3M is one of the few companies in private industry that is still active in basic research; it pays off because the results are immediately available to the R&D groups.

What’s the secret to fostering this kind of culture; to getting disparate individuals and organizations working together?

Collaboration doesn’t happen by accident.

  • The company maintains a “…database of technical reports written by the more than 7,000 scientists at the company. Those scientists are spread between a corporate lab devoted to basic research, 40 division labs that essentially form a bridge between that basic science and the market, and 35 international labs.”
  • It enables “TechForum, an employee-run organization designed to foster communications between scientists in different labs or divisions.”
  • “Three years ago, 3M also created the “R&D Workcenter” networking Web site, which Mitra describes as a “LinkedIn for 3M scientists.”

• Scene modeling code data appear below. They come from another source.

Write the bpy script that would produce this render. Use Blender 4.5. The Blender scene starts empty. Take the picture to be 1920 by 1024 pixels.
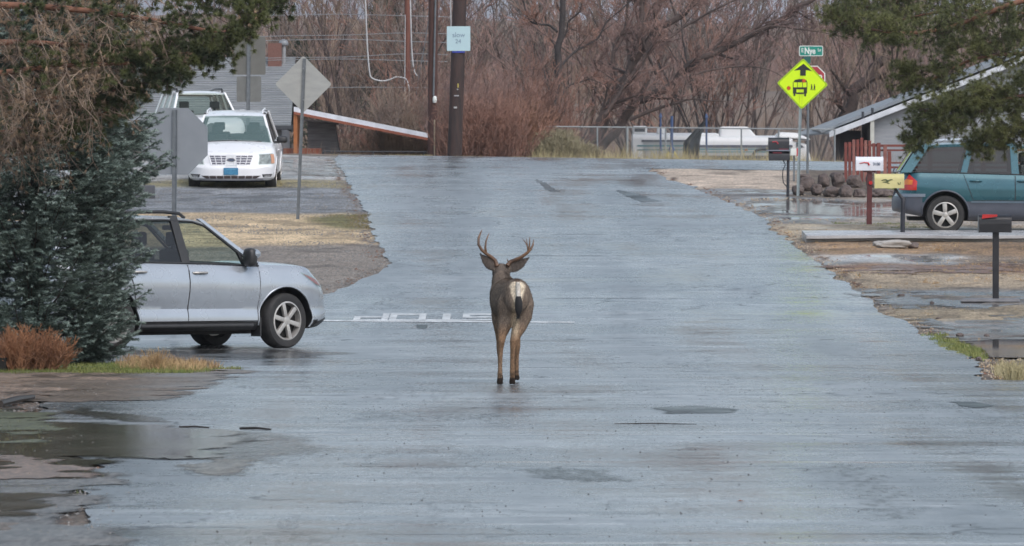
import bpy, bmesh, math, random
import numpy as np
from mathutils import Vector, Matrix, noise as mnoise
R = math.radians
scene = bpy.context.scene
col = scene.collection
rng = np.random.default_rng(7)
random.seed(7)
F = 10667.0
CAMZ = 1.6
HY = 417.0

# ------------------------------------------------------------------ terrain
def smooth(a, b, t):
    t = np.clip((t - a) / (b - a), 0, 1)
    return t * t * (3 - 2 * t)

_ys = np.concatenate([np.linspace(-60, 60, 13), np.arange(60.25, 260, 0.25), np.arange(262, 700, 4), np.arange(710, 3600, 20)])
def _slope(y):
    return np.interp(y, [70, 83, 138, 144, 164, 170, 225, 240, 600, 640, 1150, 1300, 2600, 2700, 3600],
                        [0, .051, .051, -.05, -.05, 0, 0, .045, .058, .0, .0, .09, .09, 0.0, 0])
_sl = _slope(_ys)
_zs = np.concatenate([[0], np.cumsum((_sl[1:] + _sl[:-1]) * .5 * np.diff(_ys))])
def gz(x, y):
    return np.interp(y, _ys, _zs) - 0.014 * np.clip(x, -40, 40) * smooth(108, 138, y) * (1 - smooth(150, 200, y))
def P(px, py):
    """ground point seen at photo pixel (px, py)"""
    y = np.arange(20, 141, 0.02)
    x = (px - 960) / F * y
    z = CAMZ + (HY - py) / F * y
    d = z - gz(x, y)
    i = np.argmax(d <= 0) if (d <= 0).any() else len(y) - 1
    return float(x[i]), float(y[i])
def PX(px, D): return (px - 960) / F * D
def PZ(py, D): return CAMZ + (HY - py) / F * D
def gp(px, py):
    x, y = P(px, py)
    return Vector((x, y, float(gz(x, y))))

# ------------------------------------------------------------------ materials
class NT:
    def __init__(s, m):
        s.t = m.node_tree; s.n = s.t.nodes; s.l = s.t.links
        s.b = s.n['Principled BSDF']
    def add(s, k, **kw):
        n = s.n.new(k)
        for a, v in kw.items(): setattr(n, a, v)
        return n
    def link(s, a, b): s.l.new(a, b)
    def coord(s, stretch=(1, 1, 1), out='Object'):
        t = s.add('ShaderNodeTexCoord'); mp = s.add('ShaderNodeMapping')
        mp.inputs['Scale'].default_value = stretch
        s.link(t.outputs[out], mp.inputs['Vector']); return mp.outputs['Vector']
    def noise(s, vec, scale, detail=4, rough=.55):
        n = s.add('ShaderNodeTexNoise'); n.inputs['Scale'].default_value = scale
        n.inputs['Detail'].default_value = detail; n.inputs['Roughness'].default_value = rough
        s.link(vec, n.inputs['Vector']); return n.outputs['Fac']
    def ramp(s, fac, a, b, va=0.0, vb=1.0):
        n = s.add('ShaderNodeMapRange'); n.clamp = True
        for k, v in (('From Min', a), ('From Max', b), ('To Min', va), ('To Max', vb)): n.inputs[k].default_value = v
        s.link(fac, n.inputs['Value']); return n.outputs['Result']
    def mix(s, fac, a, b, mode='MIX'):
        n = s.add('ShaderNodeMix', data_type='RGBA', blend_type=mode)
        for sock, v in ((n.inputs['Factor'], fac), (n.inputs['A'], a), (n.inputs['B'], b)):
            if hasattr(v, 'links'): s.link(v, sock)
            elif isinstance(v, (int, float)): sock.default_value = v
            else: sock.default_value = tuple(v) + (1,) if len(v) == 3 else v
        return n.outputs['Result']
    def math(s, op, a, b=0.0, c=0.0):
        n = s.add('ShaderNodeMath', operation=op)
        for i, v in enumerate((a, b, c)):
            if hasattr(v, 'links'): s.link(v, n.inputs[i])
            else: n.inputs[i].default_value = v
        return n.outputs[0]
    def bump(s, h, strength, dist=.01):
        n = s.add('ShaderNodeBump'); n.inputs['Strength'].default_value = strength
        n.inputs['Distance'].default_value = dist
        s.link(h, n.inputs['Height']); s.link(n.outputs['Normal'], s.b.inputs['Normal']); return n

def newmat(name):
    m = bpy.data.materials.new(name); m.use_nodes = True; return m, NT(m)
def M(name, c, rough=.6, c2=None, scale=4, metal=0, spec=.5, bump=0, bscale=60, bdist=.01, coat=0, stretch=(1, 1, 1), lo=.35, hi=.65, emit=None, rvar=0.0):
    m, t = newmat(name)
    b = t.b
    b.inputs['Roughness'].default_value = rough
    b.inputs['Metallic'].default_value = metal
    b.inputs['Specular IOR Level'].default_value = spec
    b.inputs['Coat Weight'].default_value = coat
    b.inputs['Coat Roughness'].default_value = .06
    if c2 is None: c2 = tuple(v * .8 for v in c)
    v = t.coord(stretch)
    n1 = t.ramp(t.noise(v, scale, 5), lo, hi)
    t.link(t.mix(n1, c, c2), b.inputs['Base Color'])
    if rvar: t.link(t.ramp(t.noise(v, scale * 1.7, 4), .3, .7, rough - rvar, rough + rvar), b.inputs['Roughness'])
    if bump: t.bump(t.noise(v, bscale, 3), bump, bdist)
    if emit:
        b.inputs['Emission Color'].default_value = emit + (1,); b.inputs['Emission Strength'].default_value = 1
    return m

# ------------------------------------------------------------------ objects
def link(o, parent=None):
    col.objects.link(o)
    if parent is not None: o.parent = parent
    return o
def tag(o, label, cat=None, group=None, kind=None):
    if label: o['label'] = label
    if cat: o['category'] = cat
    if group: o['group'] = group
    if kind: o['kind'] = kind
    return o
def thing(name, label, cat, loc=(0, 0, 0), rz=0, group=None):
    o = bpy.data.objects.new(name, None); o.empty_display_size = .2
    col.objects.link(o); o.location = loc; o.rotation_euler = (0, 0, rz)
    return tag(o, label, cat, group)
def copy_tree(o, parent=None):
    c = o.copy(); col.objects.link(c); c.parent = parent
    if parent is not None: c.matrix_parent_inverse = o.matrix_parent_inverse
    for ch in list(o.children): copy_tree(ch, c)
    return c

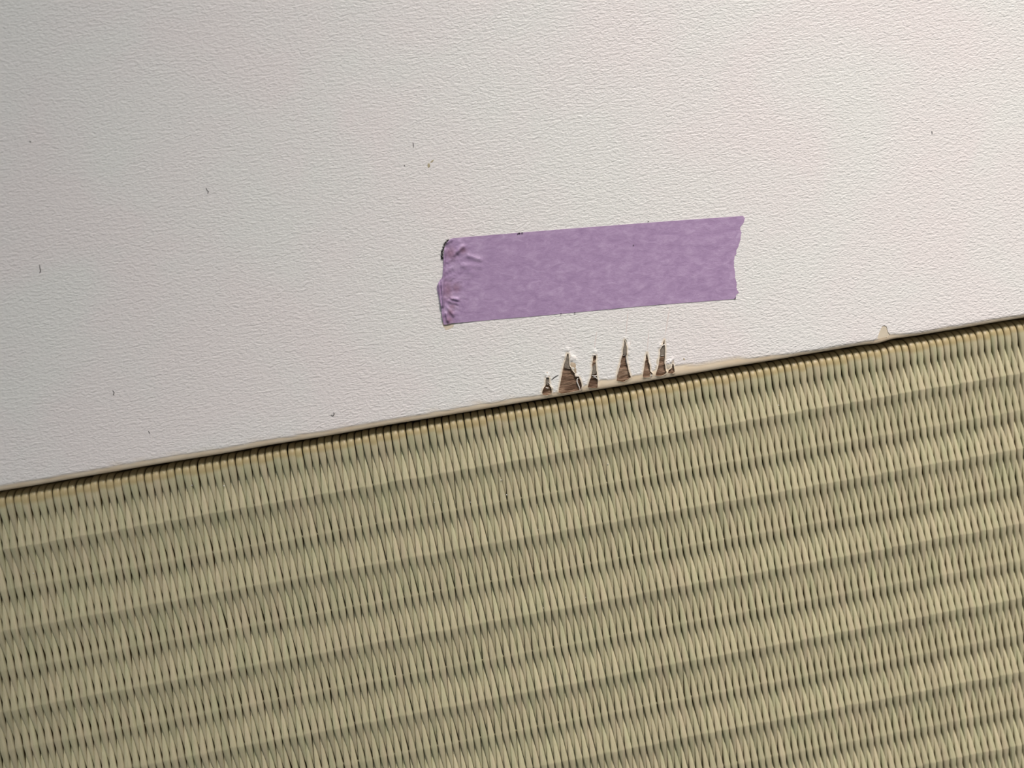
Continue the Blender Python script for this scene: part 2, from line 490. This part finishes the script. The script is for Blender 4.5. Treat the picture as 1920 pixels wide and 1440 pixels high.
# grey glue residue left in the tops of tears
for i, pl in enumerate([
    [(1062.5,664),(1065.8,665),(1066.3,678),(1068,687),(1071,693),(1063,691),(1057.5,690),(1060,676)],
    [(1112,685),(1117,681),(1118.8,701),(1113,702),(1108,703)],
    [(1171,638),(1174.4,649),(1175,664.5),(1168,664.5),(1167.6,656)],
    [(1241.8,649.5),(1246.4,648),(1246.6,667),(1241,668),(1236.8,667),(1237.5,657)],
    [(1024,709),(1028.8,709),(1030,719),(1027,723),(1023.5,719)]]):
    patch('glue_residue', pl, GREY, board, 0, 0, None, 0.03, 0.2, 0.03, 10 + i, onsurf=TH - 0.14)
# puffed paper layers beside the tears
for i, (pl, m_, dm, tl) in enumerate([
    ([(1068,681),(1074,677),(1079,680),(1080.5,690),(1081,700),(1078,701),(1073,694),(1069,687)], TANP, .08, (.05, .02)),
    ([(1067,664),(1074,664),(1081,668),(1082,675),(1076,678),(1068,680),(1066.8,673)], CURL, .16, (.03, .05)),
    ([(1059,668),(1061,659),(1065,657),(1069,660),(1065,662),(1061,669),(1058,679)], UNDER, .06, None),
    ([(1236.5,672),(1232,672),(1229.5,683),(1228.5,697),(1231,697),(1234,684)], UNDER, .05, None),
    ([(1248,680),(1254,677),(1258.5,680),(1257.5,689),(1253,693),(1249.5,692)], UNDER, .08, None),
    ([(1262,671),(1263.5,676),(1262.5,682),(1260,682),(1260,676)], TANP, .05, None),
    ([(1175.6,641),(1181,640),(1182,650),(1179,660),(1176,667),(1175.6,655)], CURL, .07, None),
    ([(1024,698),(1027.5,697),(1029,703),(1025,703)], TANP, .08, None),
    ([(1023,704),(1028,703),(1029.5,708),(1023,709)], CURL, .16, None),
    ([(1109,667),(1113,664),(1117,664),(1119,667),(1113,666.5)], CURL, .16, None),
    ([(1112,657),(1118,656),(1120,661),(1114,662)], CURL, .12, None)]):
    o = patch('torn_paper', pl, m_, board, 0, dm, tl, 0.09, 0.12, 0.02, 30 + i, onsurf=-0.02)
# curls of torn vinyl
for i, (pth, w_, h_) in enumerate([
    ([(1085,709),(1082,711),(1081.6,716),(1084,722),(1086.5,727),(1088,732)], .17, .20),
    ([(1109.5,703),(1113,705),(1117,705),(1120.5,702)], .14, .18),
    ([(1112,706.5),(1116,707.5),(1120,710.5),(1122.5,713)], .14, .18),
    ([(1077.5,702),(1080,705.5),(1085,705.5),(1087,708)], .12, .16),
    ([(1237,655.5),(1240,650),(1244,647),(1247,645)], .14, .16),
    ([(1170,637),(1172,635),(1174.5,638),(1175.5,645)], .12, .16),
    ([(1248,678),(1251,676.5),(1255,674.5),(1258.5,676)], .12, .18),
    ([(1173.6,668),(1174.5,676),(1176.6,686)], .10, .12),
    ([(1158,702),(1160,692),(1164,680)], .08, .08),
    ([(1023,726),(1026,728),(1028.5,727)], .12, .12),
    ([(1028,716),(1030.5,720),(1034,724),(1037,730)], .10, .10),
    ([(1168,666.5),(1171,666),(1175,666)], .08, .14),
    ([(1237,668),(1241,666.5),(1246,667)], .08, .12),
    ([(1219.5,700),(1222,704),(1219,706)], .10, .14)]):
    curl('torn_curl', pth, w_, h_, CURL, board, ZT - (0.12 if i in (0, 1, 2, 9, 11, 12) else 0.0), i)
# shallow smooth chip on the right
patch('smooth_chip', CHIPP, CHIP, board, 0, 0, None, 0, 0.3, 0.03, 5, onsurf=0.06, flat=True)
# long faint scratches running from tears up to the tape
for i, (pth, w_) in enumerate([([(1178,582),(1176,600),(1173,634)], .10), ([(1256,576),(1252,598),(1246,636)], .12),
      ([(1119,622),(1116,640),(1114,656)], .10), ([(1217,618),(1215,640),(1213,659)], .08), ([(1182,640),(1181,652),(1179,664)], .10)]):
    pts = [P(a, b, ZT) for a, b in pth]; V, F = [], []
    res = []
    for k in range(len(pts) - 1):
        for q in range(8): res.append(pts[k].lerp(pts[k + 1], q / 8))
    for k, p in enumerate(res):
        ww = w_ * (0.25 + 0.75 * math.sin(math.pi * (k + .5) / len(res))) * (.8 + .5 * noise.noise(Vector((k * .7, i, 0))))
        V += [(p.x - ww, p.y, ZT + .004), (p.x, p.y, ZT + .018), (p.x + ww, p.y, ZT + .004)]
    for k in range(len(res) - 1):
        a = k * 3; F += [(a + 3, a + 4, a + 1, a), (a + 4, a + 5, a + 2, a + 1)]
    obj('scratch', V, F, SCR, board)
# small stains
patch('stain', [(801,309),(804,305),(807,309),(806,314),(802,315)], STAIN, board, ZT + .01, .02, None, .03, .15, .02, 61)
patch('stain', [(806,304),(811,300),(814,299),(813,302),(808,306)], STAIN, board, ZT + .01, .01, None, .03, .15, .02, 62)
patch('stain', [(829,604),(840,606),(851,608),(850,613),(842,617),(836,619),(831,613)], STAIN2, board, ZT + .01, .0, None, .06, .15, .02, 64, flat=True)
patch('stain', [(1281,671),(1284,672),(1284,676),(1281,675)], STAIN, board, ZT + .01, .02, None, .03, .15, .02, 63)

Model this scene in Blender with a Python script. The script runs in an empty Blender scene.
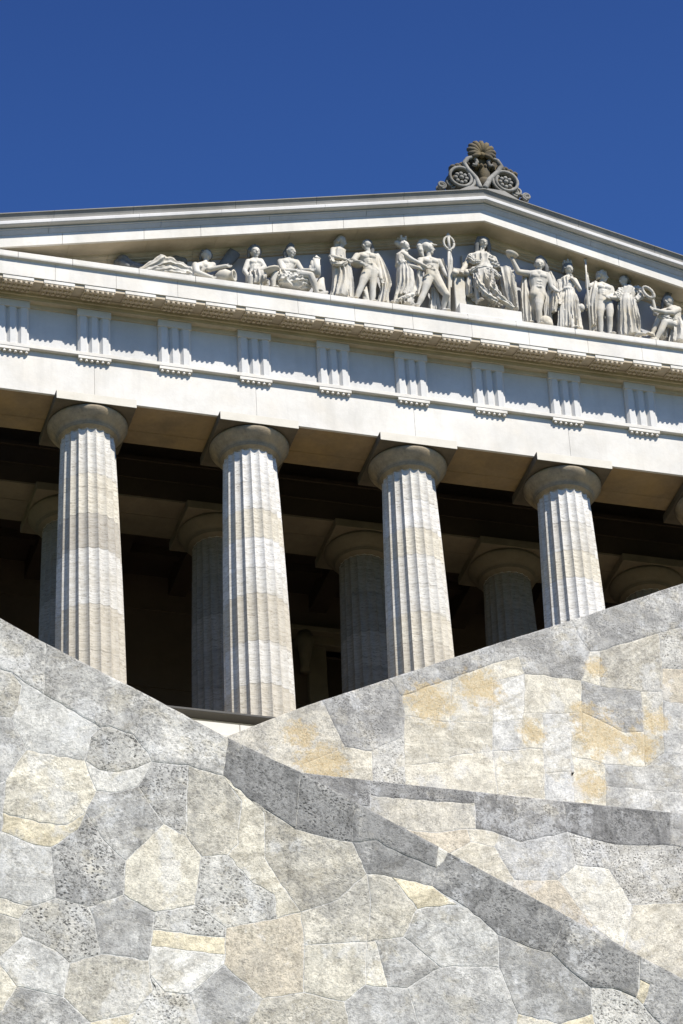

But 3M knows that all the technology, all the meet-ups and all the talk aren’t always enough—the wrong kind of competition will quickly kill collaboration.

“Such sharing of resources is almost impossible when different units of a company feel they are competing against each other to deliver better financial results or the next breakthrough technology. But at 3M, employees are expected to collaborate—and are evaluated on their success.”

3M clearly tells its employees at all levels that they are expected to share across all boundaries, but just telling people doesn’t always work. It’s easy to share information without the added intelligence that makes the information truly valuable.

So they measure the success of the effort, not just the act. That is very different—it puts the money where the mouth is and taps into employees’ vested self-interest.